前回のコラムでは、施設管理におけるセンサーの活用状況を紹介すると共に、センサー情報を他の情報と組み合わせて活用することなどによって新たな価値を生み出す可能性について述べた。
今回は、二つの活用事例を紹介しながら、センサー情報の利活用の方向性について考えたい。
1.東京ガスの取り組み:超高密度センサーを活用したリアルタイム地震システム
低圧ガスの利用者(一般家庭など)に都市ガスを供給するパイプのことを「低圧導管」という。東京ガスの供給エリアには、総延長4万6000kmを超える低圧導管が敷設されており、そのすべてを耐震化することは困難だ。そこで同社では、緊急対策として地震防災システム「SUPREME(シュープリーム)」を開発・導入。2001年7月から運用を始めた。
東京ガスでは、首都圏を中心に1都6県に及ぶ同社の供給エリア内の約4000カ所にある地区ガバナ(都市ガスの圧力を中圧から低圧に減圧するための整圧器)すべてに地震センサー「新SIセンサー」を設置した。

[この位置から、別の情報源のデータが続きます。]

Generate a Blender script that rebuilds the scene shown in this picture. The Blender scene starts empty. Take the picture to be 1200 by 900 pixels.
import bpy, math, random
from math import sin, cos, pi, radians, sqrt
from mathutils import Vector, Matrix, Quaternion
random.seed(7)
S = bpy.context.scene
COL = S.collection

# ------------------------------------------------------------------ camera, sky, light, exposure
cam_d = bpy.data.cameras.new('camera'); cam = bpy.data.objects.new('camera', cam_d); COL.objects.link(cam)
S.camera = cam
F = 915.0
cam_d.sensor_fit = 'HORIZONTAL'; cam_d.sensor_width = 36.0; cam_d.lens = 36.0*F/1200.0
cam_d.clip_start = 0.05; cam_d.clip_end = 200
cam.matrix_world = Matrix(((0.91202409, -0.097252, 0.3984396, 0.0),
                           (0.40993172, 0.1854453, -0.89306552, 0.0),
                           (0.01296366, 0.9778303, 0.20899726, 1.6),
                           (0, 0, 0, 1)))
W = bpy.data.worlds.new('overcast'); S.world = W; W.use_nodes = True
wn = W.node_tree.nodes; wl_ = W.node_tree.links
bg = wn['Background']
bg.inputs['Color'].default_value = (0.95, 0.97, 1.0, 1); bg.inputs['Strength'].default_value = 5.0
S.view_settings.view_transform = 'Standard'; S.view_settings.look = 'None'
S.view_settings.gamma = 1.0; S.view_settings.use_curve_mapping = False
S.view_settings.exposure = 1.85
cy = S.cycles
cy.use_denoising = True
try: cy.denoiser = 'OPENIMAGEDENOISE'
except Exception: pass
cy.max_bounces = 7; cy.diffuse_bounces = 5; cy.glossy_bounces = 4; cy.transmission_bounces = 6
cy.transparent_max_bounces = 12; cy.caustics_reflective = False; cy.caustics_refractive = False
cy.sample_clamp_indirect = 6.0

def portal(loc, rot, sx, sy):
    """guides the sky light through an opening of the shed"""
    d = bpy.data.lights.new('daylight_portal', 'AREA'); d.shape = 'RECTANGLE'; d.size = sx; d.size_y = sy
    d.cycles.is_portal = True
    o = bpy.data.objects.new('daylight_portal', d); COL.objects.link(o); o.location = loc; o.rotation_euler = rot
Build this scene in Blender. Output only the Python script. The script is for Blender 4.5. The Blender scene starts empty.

約1km2に1基以上という超高密度のセンサーネットワークということになる。センサーがおよそ震度6弱に相当するSI値である40~60カインを観測した場合に、地区ガバナの遮断装置が作動し、安全にガス供給を停止する仕組みだ。
2011年の東日本大震災の際には、同システムが稼働し、確実・安全に供給停止判断をサポートした。茨城県日立市などの揺れが大きいエリアの低圧導管については的確にガスの供給が停止され、供給を継続するべきところは継続された。これにより、供給停止エリアを最小限に抑えて住民生活の利便性を最大限維持しつつ地域の安全の確保にも貢献した。
従来、地震発生時には、作業員が個々の地区ガバナに出向き、ガスの供給を停止しており、大規模地震時には、停止作業に40時間程度かかると想定されていた。これがSUPREMEの導入により、わずか10分に短縮されるので地震発生時に迅速な安全確保ができる。さらに、ガスの供給停止を行う防災ブロックの細分化を現在も進めており,大規模地震における供給停止エリアの極小化を目指している。